Pensé que por ser septiembre podría hablar un poco de la patria. No en el sentido aquel de “banderita, banderita, banderita tricolor…” Lo que me pregunté era qué podía significar ahora ser mexicanos, la patria pues. Me quedé en blanco. Sin duda, del mismo color pondría un pez los ojos si le pidieran que definiera “agua”. No pude cambiar de tema, tal vez por el bombardeo publicitario, la selección nacional en su búsqueda de participar del mundial o los continuos spots del presidente (¿quién iba a decir en lo que se convertiría aquel ritual que nos estropeo los primeros de septiembre de nuestra infancia?). O porque olvidando un poco los granadazos michoacanos, gran parte de nosotros iremos a festejar la noche del 15 y haremos gala de algo que sin duda es parte de la identidad nacional: la exuberante y excesiva gastronomía, que a veces parece ser el centro y finalidad de cualquier reunión. Pero, el sentido de “nación” no puede limitarse a un día del año.
No me atrevo a dar una respuesta, pero pienso en quién sí podría tenerla: los que se fueron, aquellos a quienes aquel estribillo de “si muero lejos de ti, que digan que estoy dormido…” les hace sentido e incluso llorar. Los migrantes, quienes cada que pueden regresan de visita y en una larga travesía llegan a sus pueblos de origen, cargados de maletas de ropa y souvenirs que compraron de a kilo en los outlets y yardas norteamericanas, lo que reparten a los parientes que se quedaron por acá. ¿Cómo ven al país cuando vuelven los paisanos? Conozco familias que, al venir, parecen no ver al México que los echó (el país que no les dio condiciones de vida o no les ofreció futuro), por el contrario, suelen hablar bien del “progreso” del país, sonreír cuando ven alguna franquicia transnacional e interpretarlo como una mejora en la calidad de vida. Pero no vienen de vacaciones a visitar la modernidad, lo que buscan es un poco del México que dejaron, los lugares típicos, la música ranchera, una tarde en la plaza del pueblo, y por supuesto, pasar revista a viejos amigos: un país a blanco y negro, de película de Pedro Infante.
En muchos sentidos es irónico que los que se fueron amen y entiendan a la patria más que los que nos quedamos. Porque la primera generación de migrantes acaba no siendo ni de aquí ni de allá y la vida sólo les va a alcanzar para heredarles a los hijos un poco de nostalgia y un español a la larga pocho. Porque no tan fácilmente dejan de cumplir la promesa de mandar una parte de su salario al país, con la esperanza que los se quedaron vivan mejor, o estudien, o se compren una propiedad y todo eso pocas veces ocurre.

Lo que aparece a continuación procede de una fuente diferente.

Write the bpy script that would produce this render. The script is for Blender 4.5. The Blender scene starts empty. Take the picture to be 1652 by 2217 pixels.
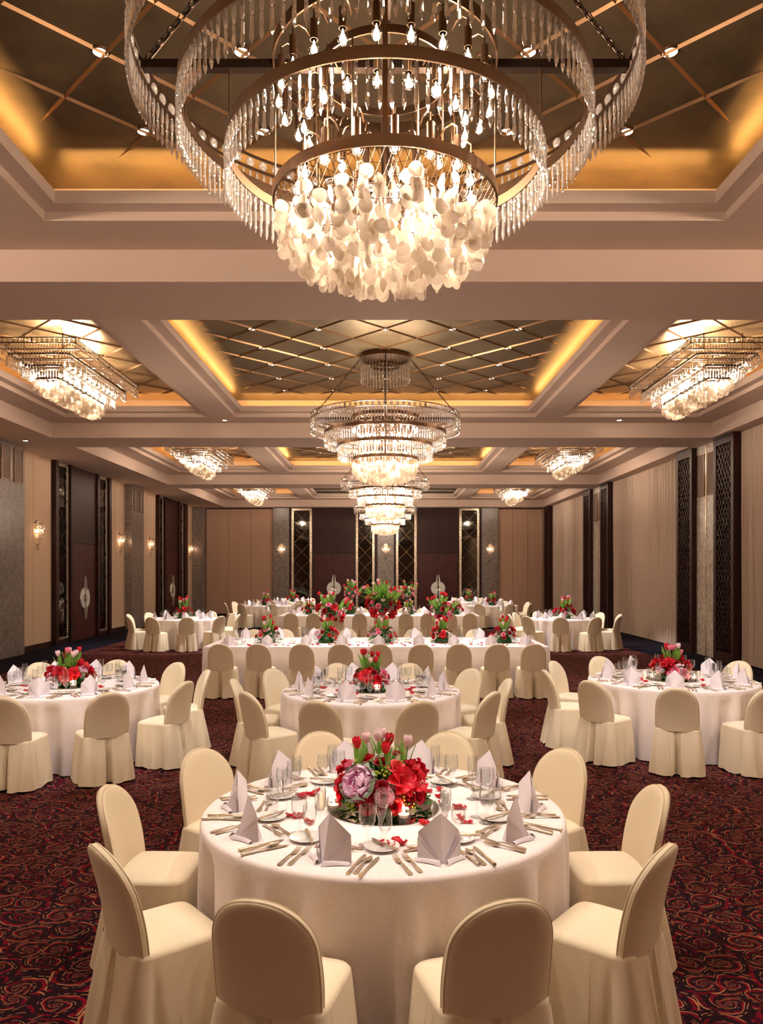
import bpy, math, random
from mathutils import Vector, Matrix, Quaternion
PI = math.pi
rnd = random.Random(11)
scene = bpy.context.scene
COL = scene.collection

# ------------------------------------------------------------------ camera
EYE = 1.97
FPX, VPX, VPY, IW, IH = 1665.0, 834.0, 1238.0, 1652.0, 2217.0
cam_d = bpy.data.cameras.new('camera')
cam = bpy.data.objects.new('camera', cam_d)
COL.objects.link(cam)
cam.location = (0, 0, EYE)
cam.rotation_euler = (PI / 2, 0, 0)
cam_d.sensor_fit = 'HORIZONTAL'
cam_d.sensor_width = 36
cam_d.lens = 36 * FPX / IW
cam_d.shift_x = -(VPX - IW / 2) / IW
cam_d.shift_y = (VPY - IH / 2) / IW
cam_d.clip_end = 200
scene.camera = cam


def px(x, y, z):
    return VPX + FPX * x / max(y, .05), VPY - FPX * (z - EYE) / max(y, .05)


def inframe(x, y, z, m=30):
    if y < .3:
        return False
    a, b = px(x, y, z)
    return -m < a < IW + m and -m < b < IH + m


# ------------------------------------------------------------------ mesh builder
class MB:
    def __init__(s):
        s.v, s.f, s.m = [], [], []

    def add(s, vs, fs, mi=0):
        o = len(s.v)
        s.v.extend(tuple(p) for p in vs)
        for f in fs:
            s.f.append(tuple(i + o for i in f))
            s.m.append(mi)

    def box(s, x0, x1, y0, y1, z0, z1, mi=0):
        v = [(x0, y0, z0), (x1, y0, z0), (x1, y1, z0), (x0, y1, z0), (x0, y0, z1), (x1, y0, z1), (x1, y1, z1), (x0, y1, z1)]
        s.add(v, [(0, 3, 2, 1), (4, 5, 6, 7), (0, 1, 5, 4), (1, 2, 6, 5), (2, 3, 7, 6), (3, 0, 4, 7)], mi)

    def quad(s, a, b, c, d, mi=0):
        s.add([a, b, c, d], [(0, 1, 2, 3)], mi)

    def bar(s, p0, p1, w, t, n, mi=0, taper=1.0):
        p0, p1, n = Vector(p0), Vector(p1), Vector(n).normalized()
        d = (p1 - p0).normalized()
        a = d.cross(n).normalized() * w / 2
        b = n * t / 2
        v = []
        for p, k in ((p0, 1), (p1, taper)):
            v += [p - a * k - b, p + a * k - b, p + a * k + b, p - a * k + b]
        s.add(v, [(0, 1, 2, 3), (7, 6, 5, 4), (0, 4, 5, 1), (1, 5, 6, 2), (2, 6, 7, 3), (3, 7, 4, 0)], mi)

    def lathe(s, prof, n=16, c=(0, 0, 0), mi=0, a0=0, a1=2 * PI, jit=None):
        full = abs(a1 - a0 - 2 * PI) < 1e-6
        k = n if full else n + 1
        vs = []
        for r, z in prof:
            for i in range(k):
                a = a0 + (a1 - a0) * i / n
                vs.append((c[0] + r * math.cos(a), c[1] + r * math.sin(a), c[2] + z))
        fs = []
        for j in range(len(prof) - 1):
            for i in range(n):
                i2 = (i + 1) % k
                fs.append((j * k + i, j * k + i2, (j + 1) * k + i2, (j + 1) * k + i))
        s.add(vs, fs, mi)

    def tube(s, pts, r, n=8, mi=0, caps=True):
        pts = [Vector(p) for p in pts]
        m = len(pts)
        rf = r if callable(r) else (lambda t: r)
        vs, up = [], None
        for i, p in enumerate(pts):
            d = (pts[min(i + 1, m - 1)] - pts[max(i - 1, 0)])
            d = d.normalized() if d.length > 1e-9 else Vector((0, 0, 1))
            if up is None:
                up = Vector((0, 0, 1)) if abs(d.z) < .9 else Vector((1, 0, 0))
            a = d.cross(up)
            a = a.normalized() if a.length > 1e-6 else d.orthogonal().normalized()
            up = a.cross(d).normalized()
            rr = rf(i / max(m - 1, 1))
            for k in range(n):
                t = 2 * PI * k / n
                vs.append(p + a * math.cos(t) * rr + up * math.sin(t) * rr)
        fs = []
        for i in range(m - 1):
            for k in range(n):
                k2 = (k + 1) % n
                fs.append((i * n + k, i * n + k2, (i + 1) * n + k2, (i + 1) * n + k))
        if caps:
            fs.append(tuple(range(n))[::-1])
            fs.append(tuple((m - 1) * n + k for k in range(n)))
        s.add(vs, fs, mi)

    def grid(s, nu, nv, fn, mi=0, wrap=False, mf=None):
        k = nu if wrap else nu + 1
        o = len(s.v)
        for j in range(nv + 1):
            for i in range(k):
                s.v.append(tuple(fn(i / nu, j / nv)))
        for j in range(nv):
            for i in range(nu):
                i2 = (i + 1) % k
                s.f.append((o + j * k + i, o + j * k + i2, o + (j + 1) * k + i2, o + (j + 1) * k + i))
                s.m.append(mf(i / nu, j / nv) if mf else mi)

    def ball(s, c, r, nu=8, nv=6, mi=0, sc=(1, 1, 1)):
        def fn(u, v):
            a, b = 2 * PI * u, PI * v
            return (c[0] + r * sc[0] * math.sin(b) * math.cos(a), c[1] + r * sc[1] * math.sin(b) * math.sin(a), c[2] - r * sc[2] * math.cos(b))
        s.grid(nu, nv, fn, mi, True)

    def rect_frame(s, o, U, V, N, w, h, b, t, mi=0):
        """a picture-frame of width b and depth t in the plane (U, V)"""
        o, U, V, N = Vector(o), Vector(U), Vector(V), Vector(N)
        for (u0, u1, v0, v1) in ((0, w, 0, b), (0, w, h - b, h), (0, b, b, h - b), (w - b, w, b, h - b)):
            P = [o + U * u + V * v + N * n for n in (0, t) for (u, v) in ((u0, v0), (u1, v0), (u1, v1), (u0, v1))]
            s.add(P, [(0, 3, 2, 1), (4, 5, 6, 7), (0, 1, 5, 4), (1, 2, 6, 5), (2, 3, 7, 6), (3, 0, 4, 7)], mi)

    def mesh(s, name, mats, smooth=True, ang=40):
        me = bpy.data.meshes.new(name)
        me.from_pydata(s.v, [], s.f)
        for m in (mats if isinstance(mats, (list, tuple)) else [mats]):
            me.materials.append(m)
        if any(s.m):
            me.polygons.foreach_set('material_index', s.m)
        if smooth:
            me.polygons.foreach_set('use_smooth', [True] * len(s.f))
            me.update()
            me.set_sharp_from_angle(angle=math.radians(ang))
        me.update()
        return me

    def rev(s, R):
        """append a transformed copy of R's geometry"""


def xf(src, M):
    out = MB()
    out.v = [tuple(M @ Vector(p)) for p in src.v]
    out.f, out.m = list(src.f), list(src.m)
    return out


def merge(dst, src, M):
    o = len(dst.v)
    dst.v.extend(tuple(M @ Vector(p)) for p in src.v)
    dst.f.extend(tuple(i + o for i in f) for f in src.f)
    dst.m.extend(src.m)


# ------------------------------------------------------------------ objects
LABELS = {}


def tag(o, label, cat, group=None, kind=None):
    if label:
        n = len(label.split())
        if not 4 <= n <= 16:
            print('LABEL LENGTH', n, label)
        if (label in LABELS) and (group is None or LABELS[label] != group):
            print('LABEL TWICE', label)
        LABELS[label] = group
        o['label'] = label
    if cat:
        o['category'] = cat
    if group:
        o['group'] = group
    if kind:
        o['kind'] = kind
    return o


def obj(name, me, parent=None, loc=(0, 0, 0), rot=None, sc=None, kind=None):
    o = bpy.data.objects.new(name, me)
    COL.objects.link(o)
    o.location = loc
    if rot is not None:
        if isinstance(rot, Quaternion):
            o.rotation_mode = 'QUATERNION'
            o.rotation_quaternion = rot
        else:
            o.rotation_euler = rot
    if sc is not None:
        o.scale = (sc, sc, sc) if isinstance(sc, (int, float)) else sc
    if parent is not None:
        o.parent = parent
    if kind:
        o['kind'] = kind
    return o


def thing(name, label, cat, loc=(0, 0, 0), rz=0, group=None, sc=None):
    o = obj(name, None, None, loc, (0, 0, rz), sc)
    o.empty_display_size = .05
    return tag(o, label, cat, group)


def solo(name, me, label, cat, loc=(0, 0, 0), rot=None, group=None, sc=None):
    return tag(obj(name, me, None, loc, rot, sc), label, cat, group)


def struct(name, me, parent=None):
    o = obj(name, me, parent)
    if parent is None:
        o['kind'] = 'structure'
    return o


# ------------------------------------------------------------------ materials
def lin(c):
    return tuple(((x / 255) / 12.92 if x / 255 <= .04045 else ((x / 255 + .055) / 1.055) ** 2.4) for x in c) + (1,)


class NT:
    def __init__(s, name):
        s.mat = bpy.data.materials.new(name)
        s.mat.use_nodes = True
        s.t = s.mat.node_tree
        for n in list(s.t.nodes):
            s.t.nodes.remove(n)
        s.out = s.t.nodes.new('ShaderNodeOutputMaterial')

    def n(s, typ, **kw):
        nd = s.t.nodes.new('ShaderNode' + typ)
        for k, v in kw.items():
            if k.startswith('_'):
                setattr(nd, k[1:], v)
        for k, v in kw.items():
            if k.startswith('_'):
                continue
            key = int(k[1:]) if k[0] == 'i' and k[1:].isdigit() else k.replace('__', ' ')
            if isinstance(v, bpy.types.NodeSocket):
                s.t.links.new(v, nd.inputs[key])
            else:
                nd.inputs[key].default_value = v
        return nd

    def math(s, op, a, b=0.0, c=None, clamp=False):
        nd = s.t.nodes.new('ShaderNodeMath')
        nd.operation = op
        nd.use_clamp = clamp
        for i, v in enumerate((a, b, c)):
            if v is None:
                continue
            if isinstance(v, bpy.types.NodeSocket):
                s.t.links.new(v, nd.inputs[i])
            else:
                nd.inputs[i].default_value = v
        return nd.outputs[0]

    def mix(s, f, a, b):
        nd = s.t.nodes.new('ShaderNodeMix')
        nd.data_type = 'RGBA'
        for k, v in ((0, f), (6, a), (7, b)):
            if isinstance(v, bpy.types.NodeSocket):
                s.t.links.new(v, nd.inputs[k])
            else:
                nd.inputs[k].default_value = v
        return nd.outputs[2]

    def ramp(s, f, stops, interp='LINEAR'):
        nd = s.t.nodes.new('ShaderNodeValToRGB')
        nd.color_ramp.interpolation = interp
        e = nd.color_ramp.elements
        while len(e) > 1:
            e.remove(e[-1])
        e[0].position, e[0].color = stops[0]
        for p, c in stops[1:]:
            x = e.new(p)
            x.color = c
        s.t.links.new(f, nd.inputs[0])
        return nd.outputs[0]

    def step(s, x, e0, e1):
        nd = s.t.nodes.new('ShaderNodeMapRange')
        nd.interpolation_type = 'SMOOTHSTEP'
        s.t.links.new(x, nd.inputs[0])
        nd.inputs[1].default_value, nd.inputs[2].default_value = e0, e1
        return nd.outputs[0]

    def done(s, sh):
        s.t.links.new(sh, s.out.inputs[0])
        return s.mat


def pbr(name, col, rough=.5, metal=0.0, noise=0.0, nscale=8.0, bump=0.0, bscale=40.0, bdist=.01, spec=None, sheen=0, obj_co=True, stretch=(1, 1, 1), trans=0.0):
    t = NT(name)
    c = lin(col) if max(col) > 1.5 else tuple(col) + (1,)
    p = t.n('BsdfPrincipled', Roughness=rough, Metallic=metal)
    if spec is not None:
        p.inputs['Specular IOR Level'].default_value = spec
    if sheen:
        p.inputs['Sheen Weight'].default_value = sheen
    co = None
    if noise or bump:
        tc = t.n('TexCoord')
        mp = t.n('Mapping', Vector=tc.outputs['Object'], Scale=stretch)
        co = mp.outputs[0]
    if noise:
        nz = t.n('TexNoise', Vector=co, Scale=nscale, Detail=4.0)
        a = tuple(x * (1 - noise) for x in c[:3]) + (1,)
        b = tuple(min(1, x * (1 + noise)) for x in c[:3]) + (1,)
        t.t.links.new(t.mix(nz.outputs[0], a, b), p.inputs['Base Color'])
    else:
        p.inputs['Base Color'].default_value = c
    if bump:
        nb = t.n('TexNoise', Vector=co, Scale=bscale, Detail=3.0)
        b = t.n('Bump', Strength=bump, Distance=bdist, Height=nb.outputs[0])
        t.t.links.new(b.outputs[0], p.inputs['Normal'])
    sh = p.outputs[0]
    if trans:
        tr = t.n('BsdfTranslucent', Color=c)
        mx = t.n('MixShader', i0=trans, i1=sh, i2=tr.outputs[0])
        sh = mx.outputs[0]
    return t.done(sh)


def emit(name, col, strength):
    t = NT(name)
    e = t.n('Emission', Color=lin(col) if max(col) > 1.5 else tuple(col) + (1,), Strength=strength)
    m = t.done(e.outputs[0])
    m.cycles.emission_sampling = 'NONE'
    return m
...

Para colmo, ellos migraron a un país cuyos ciudadanos de manera espontánea (no sólo un mes al año) cuelgan banderas por doquier. Además de nacionalistas, los vecinos del Norte presumen ser fraternos, lo que tal vez nuestros connacionales perciban al principio como falso, pero a lo que se van acostumbrando conforme le van viendo los resultados. Es la peor de las ironías, porque, aunque nos digamos lo contrario, somos la sociedad en donde nos timamos unos a otros, en donde un mexicano le cobra a otro una cantidad exorbitante por pasarlo ilegalmente la frontera y lo deja a mitad del desierto ¡de este lado del río Bravo! Un país en donde para ser rico hay que venderle a los pobres a precio de oro en abonitos. Es septiembre y uno de los peores en mucho tiempo, pero si queremos hacer patria… podríamos ensayarle un poquito la autocrítica o mejor aún, a ser solidarios, pero de a neta.